What the exercise asks: Take every line from the first down to the line with "bm, M['chrome'], tub)" and set it down exactly, without the pictures.
— Begin —
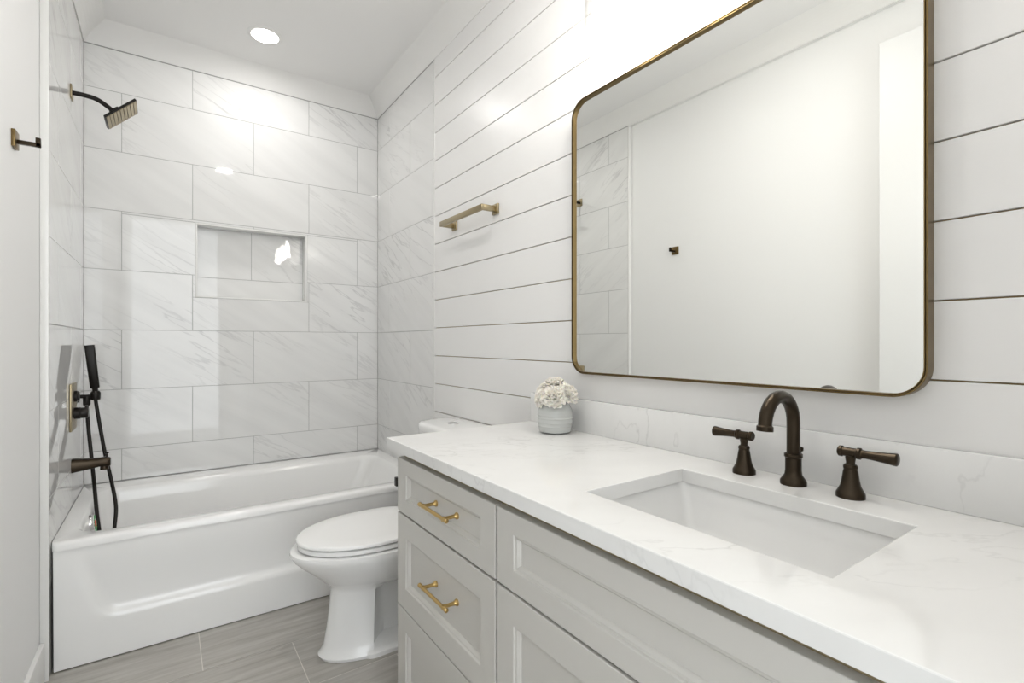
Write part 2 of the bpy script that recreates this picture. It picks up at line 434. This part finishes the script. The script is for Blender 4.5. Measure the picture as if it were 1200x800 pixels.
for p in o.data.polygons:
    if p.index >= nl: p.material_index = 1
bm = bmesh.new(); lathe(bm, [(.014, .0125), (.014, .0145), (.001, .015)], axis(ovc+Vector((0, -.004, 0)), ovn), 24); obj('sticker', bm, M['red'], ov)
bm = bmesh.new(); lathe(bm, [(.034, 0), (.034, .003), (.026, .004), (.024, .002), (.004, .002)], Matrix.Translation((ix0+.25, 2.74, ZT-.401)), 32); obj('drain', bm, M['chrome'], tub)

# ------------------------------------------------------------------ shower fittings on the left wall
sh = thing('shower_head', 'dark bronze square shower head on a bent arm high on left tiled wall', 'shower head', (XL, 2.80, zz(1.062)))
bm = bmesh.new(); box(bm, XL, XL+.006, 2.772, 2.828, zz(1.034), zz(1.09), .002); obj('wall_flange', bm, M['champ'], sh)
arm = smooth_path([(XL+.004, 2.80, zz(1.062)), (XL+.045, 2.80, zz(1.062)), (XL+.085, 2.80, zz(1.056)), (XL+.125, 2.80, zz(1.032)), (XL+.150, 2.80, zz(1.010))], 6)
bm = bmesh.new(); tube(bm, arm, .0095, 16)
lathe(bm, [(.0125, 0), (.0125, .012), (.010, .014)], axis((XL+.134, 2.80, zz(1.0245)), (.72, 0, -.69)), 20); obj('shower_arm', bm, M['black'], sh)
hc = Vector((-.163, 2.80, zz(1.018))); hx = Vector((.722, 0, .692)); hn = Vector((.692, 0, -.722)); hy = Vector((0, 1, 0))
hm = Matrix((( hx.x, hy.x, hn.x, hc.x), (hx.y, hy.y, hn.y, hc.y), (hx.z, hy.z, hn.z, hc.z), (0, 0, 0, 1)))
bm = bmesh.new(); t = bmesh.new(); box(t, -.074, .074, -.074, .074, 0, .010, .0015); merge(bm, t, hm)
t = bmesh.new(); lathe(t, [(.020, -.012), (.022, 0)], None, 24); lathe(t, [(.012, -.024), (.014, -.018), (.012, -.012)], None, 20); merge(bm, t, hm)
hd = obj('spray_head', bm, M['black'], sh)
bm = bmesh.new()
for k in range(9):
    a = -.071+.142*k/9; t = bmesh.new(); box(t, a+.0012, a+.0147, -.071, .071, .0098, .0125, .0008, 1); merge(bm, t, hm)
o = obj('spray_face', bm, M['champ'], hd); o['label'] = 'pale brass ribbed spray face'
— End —
Solution to this exercise:
Write part 2 of the bpy script that recreates this picture. It picks up at line 434. This part finishes the script. The script is for Blender 4.5. Measure the picture as if it were 1200x800 pixels.
for p in o.data.polygons:
    if p.index >= nl: p.material_index = 1
bm = bmesh.new(); lathe(bm, [(.014, .0125), (.014, .0145), (.001, .015)], axis(ovc+Vector((0, -.004, 0)), ovn), 24); obj('sticker', bm, M['red'], ov)
bm = bmesh.new(); lathe(bm, [(.034, 0), (.034, .003), (.026, .004), (.024, .002), (.004, .002)], Matrix.Translation((ix0+.25, 2.74, ZT-.401)), 32); obj('drain', bm, M['chrome'], tub)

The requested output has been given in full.